A vision system can be deployed across the production line to ensure the sockets with missing screws route to rejection bins.
OBJECTIVE
To implement an AI-based vision system in order to automate visual inspection to identify electrical sockets with missing screws with higher accuracy.
POTENTIAL THREATS IN MANUAL INSPECTION
Visual inspection of bulk sockets is a tedious and repetitive job. This could lead to delivering defective/incomplete products to the client which can increase customer complaints and product returns. It will eventually hamper brand image as well as increase factory overheads.
HOW CAN A VISION SYSTEM HELP IN THIS SCENARIO?
AI-powered visions systems are highly accurate machines for visual inspection. The process of developing an AI-based vision solution is a journey that can be categorized into 4 parts: Image Acquisition, Machine Learning (Or Image Training), Image Processing, And Accuracy Improvement.

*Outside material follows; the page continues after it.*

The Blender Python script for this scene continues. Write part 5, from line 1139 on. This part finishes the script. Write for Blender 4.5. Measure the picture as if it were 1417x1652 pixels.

For image acquisition, a setup is deployed across the production line in order to get clear images with the correct orientation and illumination. The setup is installed by highly skilled engineers after visiting the shop floor. A vision system is constructed using the integration of multiple important components like cameras, illumination devices, sensors, and a user interface. Images are captured and sent to the Qualitas EagleEye® Cloud to train the AI models
Image training is further divided into 4 major categories i.e. Labeling, Verification, Training, And Evaluation. Images are trained in the cloud with the help of a simple point and click tool which has been designed for a user-friendly experience. This tool helps to create bounding boxes around the defects/missing components to train the AI model. The labelings are then verified to check if it has been done correctly or not. With the help of correct labeling, the AI model is trained. Further to test the output of the system, evaluation is done under the same platform. Once the model is trained to yield desired results, it is updated to the running production line.
Next, the solution is tested in the live production line to check the accuracy of the deployed solution. Any defective product or incomplete assembly can be identified in real-time. These results are communicated to PLC to trigger the rejection mechanism.
In an ideal scenario, not all the defects look similar, and there may be a few false rejections that need to be rectified in the system. The accuracy improvement is nothing but repeating the first 2 processes in the loop i.e. image acquisition, and image training to train the untrained/new defects until the desired accuracy is achieved. Again, this model is updated to the shop floor to achieve higher accuracy.
CONCLUSION
With the help of an AI-based machine vision system, the following potential benefits could be observed –
- Can achieve an accuracy of close to 99 percent to identify the sockets with missing screws.